Published online by Cambridge University Press: 05 May 2013
BECAUSE OF ITS STRIKING USE of religious imagery, Botho Strauß's Die eine und die andere: Stück in zwei Akten (The one and the other: A play in two acts, 2005) was cited by Germany's foremost theater journal, Theater heute, as exemplifying religion's twenty-first century “return” to German theater. However, this ignored the fact that religion has been present in the theatrical texts of Strauß — one of Germany's most acclaimed writers and regarded by some as the voice of his generation — since the beginning of his long, prolific career. Indeed, religion played an especially prominent role in Strauß's breakthrough play, Groß und klein: Szenen (Big and little: Scenes, 1978). Strauß's first major critical and commercial success, Groß und klein was widely celebrated as an incisive portrait of West German society in the late 1970s.

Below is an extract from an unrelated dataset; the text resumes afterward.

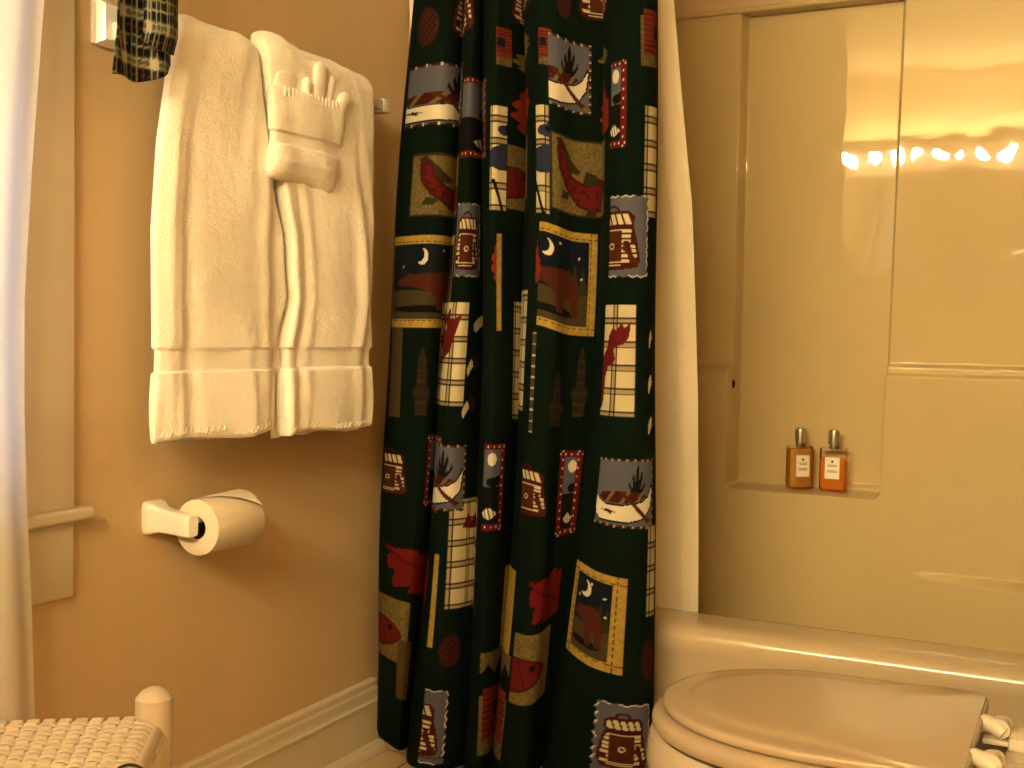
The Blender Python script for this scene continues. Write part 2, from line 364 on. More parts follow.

So here the curious situation emerges whereby a play rich in religious language, themes, and motifs is felt to articulate the Zeitgeist of an advanced capitalist and supposedly secular society — a society in which, according to the play's central figure, Lotte, “niemand will mehr zu Gott” (no one wants to get to God anymore).
This chapter investigates this curious situation by examining the relationship between religious elements and sociocultural commentary in Strauß's theatrical texts. While the focus of the discussion is weighted somewhat in favor of Groß und klein, in which religious signs are most pervasive, I will draw comparisons with Die eine und die andere in order to demonstrate that the fundamental positions explored in the earlier play have barely changed over the intervening decades.